会計・経営リポート コラム
「お客様に喜んでもうらうために「連想させて背中を押す」」
若者のクルマ離れが進んで若者相手の販売台数が伸び悩んでいる今、メーカーはクルマの「使い道」を提案するCM作りに余念がありません。
カッコイイ走りを見せるのがかつてのCMなら、今は親子で海に行くシチュエーションを設定したり、
荷物の多いママに「こんなに収納があって便利ですよ」と呼びかけたり、クルマの使い道を懸命にアピールしています。
販売店でもクルマの使い道を具体的に提案しながら、「このクルマがあると○○できて便利ですよ」「このクルマに乗って○○な思い出をつくりましょう」などとお客様にイメージさせるのです。
「こうすれば、孫の運動会も簡単に撮れます」ジャパネットタカタの高田社長も同様の手法ですね。
欲しいものを積極的に求める能動型の消費が影を潜めるなか、何かを連想させることで消費者の背中を押し、消費行動を刺激しようというわけです。
オンライン書店のアマゾンなどは顧客の購入履歴や閲覧履歴から、同じ著者の別の作品や関連性の高い商品などを「おすすめ商品」としてページ内で推薦しています。
これは「レコメンデーション(推薦)機能」と呼ばれ、顧客の検索履歴や購入履歴から次の購入を促そうというサービスです。

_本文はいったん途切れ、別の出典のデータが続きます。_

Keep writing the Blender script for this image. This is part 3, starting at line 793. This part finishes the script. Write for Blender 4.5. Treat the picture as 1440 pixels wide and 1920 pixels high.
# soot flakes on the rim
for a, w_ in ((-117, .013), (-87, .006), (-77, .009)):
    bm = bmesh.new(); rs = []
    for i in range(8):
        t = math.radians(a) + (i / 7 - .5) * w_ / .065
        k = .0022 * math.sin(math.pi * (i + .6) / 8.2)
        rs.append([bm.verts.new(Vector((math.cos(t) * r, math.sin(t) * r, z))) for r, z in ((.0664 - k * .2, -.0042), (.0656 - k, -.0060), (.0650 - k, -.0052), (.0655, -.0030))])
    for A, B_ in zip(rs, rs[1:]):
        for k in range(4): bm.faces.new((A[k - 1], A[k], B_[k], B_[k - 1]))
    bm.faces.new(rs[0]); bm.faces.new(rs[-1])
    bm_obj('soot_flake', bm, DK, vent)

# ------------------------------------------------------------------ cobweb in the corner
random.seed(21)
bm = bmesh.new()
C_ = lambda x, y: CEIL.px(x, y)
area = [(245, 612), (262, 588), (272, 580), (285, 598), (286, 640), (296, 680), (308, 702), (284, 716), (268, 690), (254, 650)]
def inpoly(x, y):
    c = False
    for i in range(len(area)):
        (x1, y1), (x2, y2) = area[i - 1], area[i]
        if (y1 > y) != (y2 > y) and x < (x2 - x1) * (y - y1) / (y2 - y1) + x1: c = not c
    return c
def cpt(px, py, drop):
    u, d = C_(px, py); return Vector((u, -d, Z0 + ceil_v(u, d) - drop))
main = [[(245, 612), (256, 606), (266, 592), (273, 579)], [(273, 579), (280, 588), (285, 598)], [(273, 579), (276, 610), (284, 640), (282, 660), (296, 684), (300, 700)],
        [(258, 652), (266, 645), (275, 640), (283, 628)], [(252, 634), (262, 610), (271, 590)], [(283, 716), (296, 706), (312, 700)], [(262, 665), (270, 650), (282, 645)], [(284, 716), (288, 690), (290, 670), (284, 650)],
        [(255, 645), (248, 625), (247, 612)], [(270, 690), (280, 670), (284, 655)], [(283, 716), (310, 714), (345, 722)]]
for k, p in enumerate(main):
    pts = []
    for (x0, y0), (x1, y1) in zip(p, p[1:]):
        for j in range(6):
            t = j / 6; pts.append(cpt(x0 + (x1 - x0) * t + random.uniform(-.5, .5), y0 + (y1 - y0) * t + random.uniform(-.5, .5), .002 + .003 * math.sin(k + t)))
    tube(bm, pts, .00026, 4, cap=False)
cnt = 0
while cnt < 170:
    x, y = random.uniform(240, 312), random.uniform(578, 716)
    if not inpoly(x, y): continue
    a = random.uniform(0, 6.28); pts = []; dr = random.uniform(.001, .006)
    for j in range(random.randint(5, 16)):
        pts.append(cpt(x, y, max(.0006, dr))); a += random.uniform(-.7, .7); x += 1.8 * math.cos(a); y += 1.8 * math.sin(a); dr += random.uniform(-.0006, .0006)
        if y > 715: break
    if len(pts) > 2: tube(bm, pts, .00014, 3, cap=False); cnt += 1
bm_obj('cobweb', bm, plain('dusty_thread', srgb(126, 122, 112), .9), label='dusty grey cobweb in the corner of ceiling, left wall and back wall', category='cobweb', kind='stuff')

時と場合によっては煩わしくも感じられますが、
何となく気になってお勧め商品をクリックして、「これはいいかも!」とそのまま購入してしまうことは確かにあります。自分の視点だけでは探し出せなかったものに出会い、
意識していなかった自分の欲求に気付く。レコメンデーション機能は、連想によって気付きを与え、行動させるための新しい消費行動を刺激するツールでしょうか。
物と情報に溢れた現代は「選びきれない」時代ともいえます。商売でも「連想させて背中を押す」方法で、顧客の選択肢に分け入っていく工夫が必要なのかもしれません。
けれどそれはマーケティングうんぬんではなく、突き詰めれば「お客様に喜んでもらえるようどれだけ知恵を絞っているか」ではないでしょうか。